2 hours ago, KingM said:

Everybody did. 

Surprisingly Jake Swagger or whatever his name was did good as a draw.


2005 Smackdown was drawing less than 1995 WWE? 2005 Smackdown was drawing less than 2010 Smackdown with Swagger or 2018 with Jinder? I need proof. Where are the sources your using for this? It could be true but I gotta see that for myself. WWE as a brand was still hot enough in 2005 that I would assume even the B brand was drawing better than almost out of business 1995 WWE.

Posted

Not my job to spoonfeed you when several other websites reported it, it's your job to know it and you are living in the search your own info age. You also need to really tone down your gimmick, I find it extremely rude.

Here bunch of the many links just for you though  https://www.thesportster.com/news/lowest-drawing-wwe-champion-ever/#:~:text=An extensive study into live,drawing champions of all time.
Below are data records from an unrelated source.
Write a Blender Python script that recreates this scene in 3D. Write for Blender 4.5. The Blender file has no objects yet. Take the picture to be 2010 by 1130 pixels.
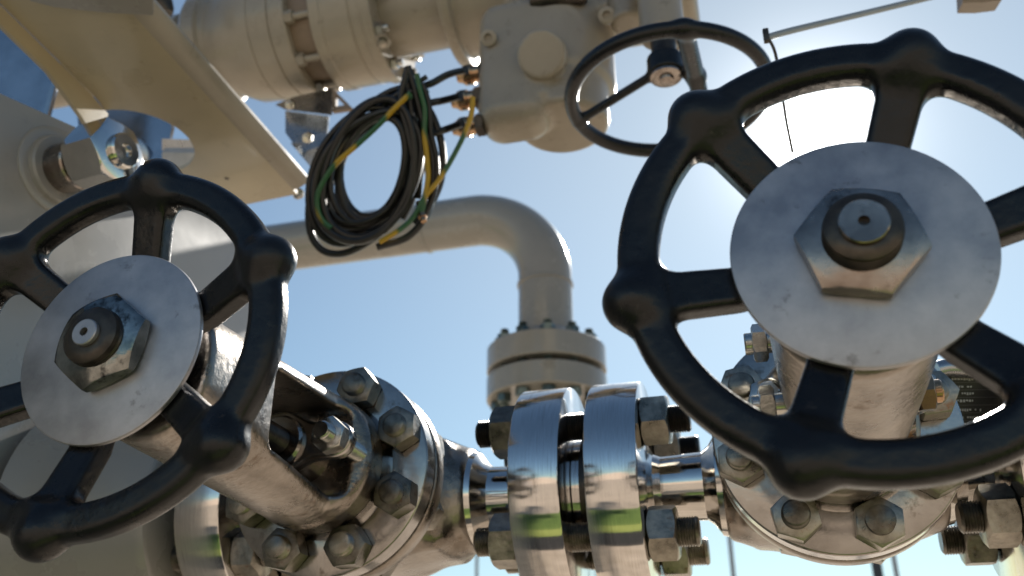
import bpy, bmesh, math, random
import numpy as np
from mathutils import Vector, Matrix
random.seed(7)
C = bpy.context.scene
COL = C.collection
R = math.radians
# ------------------------------------------------------------------ camera
H = 1.35                      # height of the lens above the ground
F = 1812.0                    # focal length in photo pixels (2010 wide)
PIT, YAW = R(25.82), R(15.25)
cam_d = bpy.data.cameras.new('camera')
cam = bpy.data.objects.new('camera', cam_d); COL.objects.link(cam)
cam.location = (0, 0, H); cam.rotation_euler = (R(90) + PIT, 0, YAW)
cam_d.sensor_width = 36; cam_d.lens = F / 2010 * 36
cam_d.clip_start = 0.02; cam_d.clip_end = 2000
cam_d.dof.use_dof = True; cam_d.dof.focus_distance = 0.62; cam_d.dof.aperture_fstop = 8.0
cam_d.dof.aperture_blades = 9
C.camera = cam
# ------------------------------------------------------------------ sky, sun, exposure
SD = Vector((0.0882, 0.8300, 0.5508)).normalized()       # towards the sun
sun_el, sun_az = math.asin(SD.z), math.atan2(SD.x, SD.y)
world = bpy.data.worlds.new('World'); C.world = world; world.use_nodes = True
wn = world.node_tree; bg = wn.nodes['Background']
sky = wn.nodes.new('ShaderNodeTexSky'); sky.sky_type = 'NISHITA'; sky.sun_disc = False
sky.sun_elevation = sun_el; sky.sun_rotation = sun_az
sky.dust_density = 0.1; sky.air_density = 1.25; sky.ozone_density = 1.0; sky.altitude = 50
# bright circumsolar light round the sun's place in the sky
_tc = wn.nodes.new('ShaderNodeTexCoord'); _dp = wn.nodes.new('ShaderNodeVectorMath'); _dp.operation = 'DOT_PRODUCT'
wn.links.new(_tc.outputs['Generated'], _dp.inputs[0]); _dp.inputs[1].default_value = SD
_mx = wn.nodes.new('ShaderNodeMath'); _mx.operation = 'MAXIMUM'; _mx.inputs[1].default_value = 0; wn.links.new(_dp.outputs['Value'], _mx.inputs[0])
def lobe(p, g):
    a = wn.nodes.new('ShaderNodeMath'); a.operation = 'POWER'; a.inputs[1].default_value = p; wn.links.new(_mx.outputs[0], a.inputs[0])
    b = wn.nodes.new('ShaderNodeMath'); b.operation = 'MULTIPLY'; b.inputs[1].default_value = g; wn.links.new(a.outputs[0], b.inputs[0]); return b
_l1, _l2, _l3 = lobe(1600, 120), lobe(300, 8), lobe(7, 3.0)
_ad = wn.nodes.new('ShaderNodeMath'); wn.links.new(_l1.outputs[0], _ad.inputs[0]); wn.links.new(_l2.outputs[0], _ad.inputs[1])
_tint = wn.nodes.new('ShaderNodeMix'); _tint.data_type = 'RGBA'; _tint.blend_type = 'MULTIPLY'; _tint.inputs[0].default_value = 1
_tint.inputs[7].default_value = (.86, .99, 1.05, 1); wn.links.new(sky.outputs[0], _tint.inputs[6])
_sum = wn.nodes.new('ShaderNodeMix'); _sum.data_type = 'RGBA'; _sum.blend_type = 'ADD'; _sum.inputs[0].default_value = 1
wn.links.new(_tint.outputs[2], _sum.inputs[6]); _c3 = wn.nodes.new('ShaderNodeVectorMath'); _c3.operation = 'SCALE'; _c3.inputs[0].default_value = (1.05, .98, .66); wn.links.new(_l3.outputs[0], _c3.inputs['Scale'])
_c4 = wn.nodes.new('ShaderNodeVectorMath'); _c4.operation = 'ADD'; wn.links.new(_ad.outputs[0], _c4.inputs[0]); wn.links.new(_c3.outputs[0], _c4.inputs[1])
wn.links.new(_c4.outputs[0], _sum.inputs[7])
wn.links.new(_sum.outputs[2], bg.inputs[0]); bg.inputs[1].default_value = 0.05
sl = bpy.data.lights.new('sun', 'SUN'); sl.energy = 5.0; sl.angle = R(0.5); sl.color = (1, .95, .87)
so = bpy.data.objects.new('sun', sl); COL.objects.link(so); so.rotation_euler = SD.to_track_quat('Z', 'Y').to_euler()
so.location = (0, 0, 6)
C.view_settings.view_transform = 'Standard'; C.view_settings.look = 'None'
C.view_settings.exposure = 0.95; C.view_settings.gamma = 1
C.render.engine = 'CYCLES'; C.cycles.use_denoising = True
C.cycles.max_bounces = 8; C.cycles.sample_clamp_indirect = 6; C.cycles.blur_glossy = 0.3
C.cycles.caustics_reflective = False; C.cycles.caustics_refractive = False

# ------------------------------------------------------------------ pixel -> point helpers (x along the pipeline, y away, z up from the lens)
cp, sp, cy, sy = math.cos(PIT), math.sin(PIT), math.cos(YAW), math.sin(YAW)
def ray(px, py):
    a = (px - 1005) / F; b = (565 - py) / F
    d = (a, cp - b * sp, sp + b * cp)
    return Vector((d[0] * cy - d[1] * sy, d[0] * sy + d[1] * cy, d[2]))
def atd(px, py, d): return ray(px, py) * d
def aty(px, py, y): r = ray(px, py); return r * (y / r.y)
def atz(px, py, z): r = ray(px, py); return r * (z / r.z)
def atx(px, py, x): r = ray(px, py); return r * (x / r.x)
UP = Vector((0, 0, H))
# ------------------------------------------------------------------ materials
def mat(name, col, metal=0., rough=.4, var=.0, vscale=20., bump=0., bscale=60., stretch=(1, 1, 1), rvar=0., col2=None, dirt=None, coat=0., tone=0.):
    m = bpy.data.materials.new(name); m.use_nodes = True; t = m.node_tree; n = t.nodes; l = t.links
    b = n['Principled BSDF']; b.inputs['Metallic'].default_value = metal; b.inputs['Roughness'].default_value = rough
    b.inputs['Base Color'].default_value = (*col, 1)
    if coat: b.inputs['Coat Weight'].default_value = coat; b.inputs['Coat Roughness'].default_value = .08
    tc = n.new('ShaderNodeTexCoord'); mp = n.new('ShaderNodeMapping'); mp.inputs['Scale'].default_value = stretch
    l.new(tc.outputs['Object'], mp.inputs[0])
    oi = n.new('ShaderNodeObjectInfo'); om = n.new('ShaderNodeMath'); om.operation = 'MULTIPLY'; om.inputs[1].default_value = 37.0
    l.new(oi.outputs['Random'], om.inputs[0]); l.new(om.outputs[0], mp.inputs['Location'])
    if var or col2:
        nz = n.new('ShaderNodeTexNoise'); nz.inputs['Scale'].default_value = vscale; nz.inputs['Detail'].default_value = 6
        nz.inputs['Roughness'].default_value = .62
        l.new(mp.outputs[0], nz.inputs[0])
        cr = n.new('ShaderNodeValToRGB'); cr.color_ramp.elements[0].position = .34; cr.color_ramp.elements[1].position = .68
        c2 = col2 or tuple(min(1, c * (1 + var)) for c in col); c1 = col if col2 else tuple(c * (1 - var) for c in col)
        cr.color_ramp.elements[0].color = (*c1, 1); cr.color_ramp.elements[1].color = (*c2, 1)
        l.new(nz.outputs[0], cr.inputs[0]); src = cr.outputs[0]
        if dirt:
            n2 = n.new('ShaderNodeTexNoise'); n2.inputs['Scale'].default_value = dirt[1]; n2.inputs['Detail'].default_value = 8; n2.inputs['Roughness'].default_value = .7
            l.new(mp.outputs[0], n2.inputs[0])
            r2 = n.new('ShaderNodeValToRGB'); r2.color_ramp.elements[0].position = dirt[2]; r2.color_ramp.elements[1].position = dirt[2] + .08
            r2.color_ramp.elements[0].color = (0, 0, 0, 1); r2.color_ramp.elements[1].color = (dirt[3],) * 3 + (1,)
            l.new(n2.outputs[0], r2.inputs[0])
            mx = n.new('ShaderNodeMix'); mx.data_type = 'RGBA'; l.new(r2.outputs[0], mx.inputs[0]); l.new(src, mx.inputs[6]); mx.inputs[7].default_value = (*dirt[0], 1)
            src = mx.outputs[2]
        if tone:
            tm = n.new('ShaderNodeMapRange'); tm.inputs['To Min'].default_value = 1 - tone; tm.inputs['To Max'].default_value = 1 + tone
            l.new(oi.outputs['Random'], tm.inputs[0]); mt = n.new('ShaderNodeVectorMath'); mt.operation = 'SCALE'
            l.new(src, mt.inputs[0]); l.new(tm.outputs[0], mt.inputs['Scale']); src = mt.outputs[0]
        l.new(src, b.inputs['Base Color'])
        if rvar:
            mr = n.new('ShaderNodeMapRange'); mr.inputs['From Min'].default_value = .3; mr.inputs['From Max'].default_value = .7
            mr.inputs['To Min'].default_value = max(.02, rough - rvar); mr.inputs['To Max'].default_value = rough + rvar
            l.new(nz.outputs[0], mr.inputs[0]); l.new(mr.outputs[0], b.inputs['Roughness'])
    if bump:
        bz = n.new('ShaderNodeTexNoise'); bz.inputs['Scale'].default_value = bscale; bz.inputs['Detail'].default_value = 5
        l.new(mp.outputs[0], bz.inputs[0])
        bp = n.new('ShaderNodeBump'); bp.inputs['Strength'].default_value = 1; bp.inputs['Distance'].default_value = bump
        l.new(bz.outputs[0], bp.inputs['Height']); l.new(bp.outputs[0], b.inputs['Normal'])
    return m
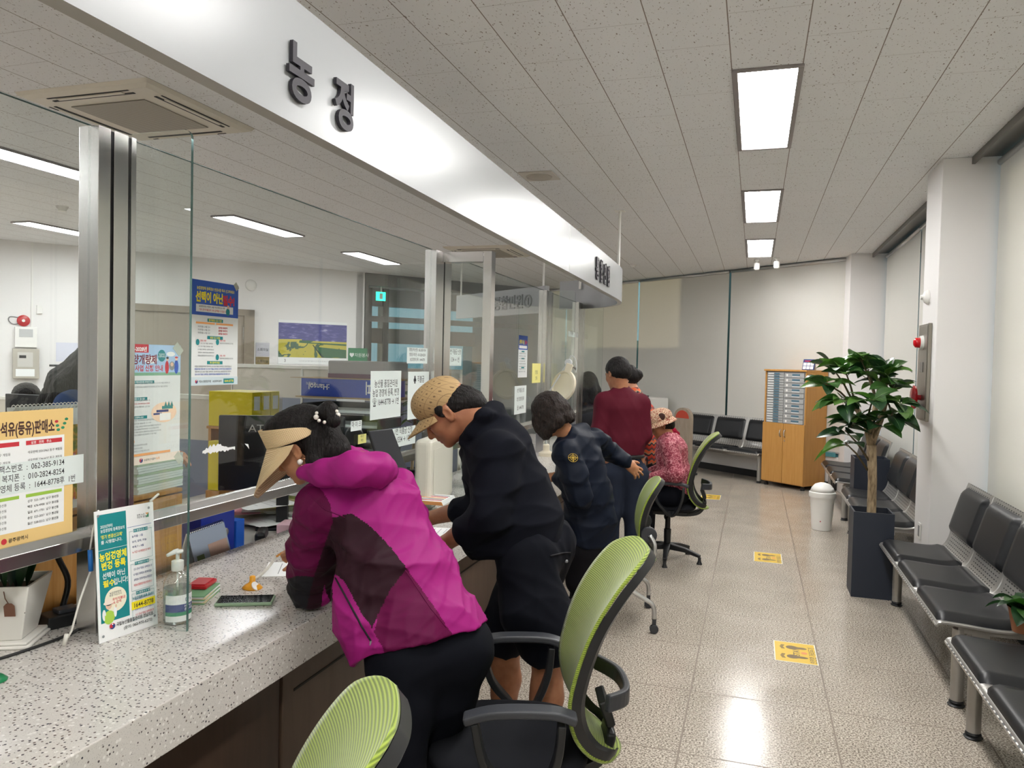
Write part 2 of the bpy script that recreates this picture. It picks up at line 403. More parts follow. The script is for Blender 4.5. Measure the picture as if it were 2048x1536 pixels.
# glazing outside the blinds, and an added sun blocker that shades most of the far blinds
TEALG = glass_mat('teal_tinted_glazing', (.74,.90,.92))
def pane(p, q, z0, z1, name, off):
    p, q = Vector(p), Vector(q); d = (q-p).normalized(); n = Vector((-d.y,d.x)); n = n if n.y > 0 else -n
    p += n*off; q += n*off; b = MB(); b.prism([(a.x,a.y) for a in (p, q, q+n*.012, p+n*.012)], z0, z1); return struct(b.build(name, TEALG))
pane(ew(.05), ew(8.1), .52, HC, 'window_2', .12)
b = MB(); b.box(WX+.2, WX+.212, -4.9, 10.9, .55, HC); struct(b.build('window_3', TEALG))
BLOCKM = mat('sun_blocker_grey', hexc('7d8a90'), .9)
b = MB()
def outw(t, off, z0, z1, th=.3):
    p = Vector(ew(t[0])); q = Vector(ew(t[1])); d = (q-p).normalized(); n = Vector((-d.y,d.x)); n = n if n.y > 0 else -n
    a = [p+n*off, q+n*off, q+n*(off+th), p+n*(off+th)]; b.prism([(k.x,k.y) for k in a], z0, z1)
outw((-3.0, 2.96), 1.1, -.1, 4.5); outw((2.96, 12.0), 1.1, -.1, 2.12)  # added unseen slabs, shaped to leave one sunlit patch on the blinds
struct(b.build('sun_blocker', BLOCKM), 'added grey sun blocker outside the far windows')
sun = bpy.data.lights.new('sun', 'SUN'); sun.energy = 7.0; sun.color = (1,.64,.42); sun.angle = .06
so = bpy.data.objects.new('sun', sun); C.objects.link(so)
_n = Vector((EWD.y*-1, EWD.x)); _n = _n if _n.y < 0 else -_n
so.rotation_euler = Vector((_n.x, _n.y, -.16)).normalized().to_track_quat('-Z', 'Y').to_euler()

# lobby behind the glazed opening
LOB = mat('lobby_grey', hexc('8c8d8b'), .7); LOBB = mat('lobby_beige_band', hexc('8e867b'), .7); FRM = mat('bronze_door_frame', hexc('5b5a57'), .4, .4)
def bwq(s, off): p = bw(s, off); return (p.x, p.y)
b = MB()
def lob(s0, s1, o0, o1, z0, z1, mt): 
    b.m(mt); b.prism([bwq(s0,o0), bwq(s1,o0), bwq(s1,o1), bwq(s0,o1)], z0, z1)
lob(5.0, 10.2, -2.9, -2.7, 2.78, HC, LOB); lob(5.0, 10.2, -2.9, -2.7, 1.98, 2.3, LOBB); lob(5.0,10.2,-2.9,-2.7,0,.15,LOB)
for s in (5.0, 6.55, 6.95, 8.2, 9.4, 10.1): lob(s, s+.14, -2.92, -2.66, 0, HC, FRM)
struct(b.build('wall_lobby'), 'grey lobby wall with teal windows and a beige band')
b = MB(); b.prism([bwq(5,-2.8), bwq(10.2,-2.8), bwq(10.2,-2.812), bwq(5,-2.812)], .1, 2.8); struct(b.build('window_4', TEALG))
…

https://www.therichest.com/wrestling/the-15-wwe-champions-you-didnt-know-drew-low-ratings/

https://www.pwmania.com/forbes-picks-up-story-about-worst-drawing-wwe-champions

Low in most of the metrics combined.

Posted
11 minutes ago, KingM said:

Not my job to spoonfeed you when several other websites reported it, it's your job to know it and you are living in the search your own info age. You also need to really tone down your gimmick, I find it extremely rude.

Pretty sure it's no one's "job" here to know what the ratings were from 12, 17 or 27 years ago. If anything, if someone makes a claim, it's on them to support those claim with facts.

And with all due respect, @NoFistsJustFlipswasn't being rude. Settle down lol.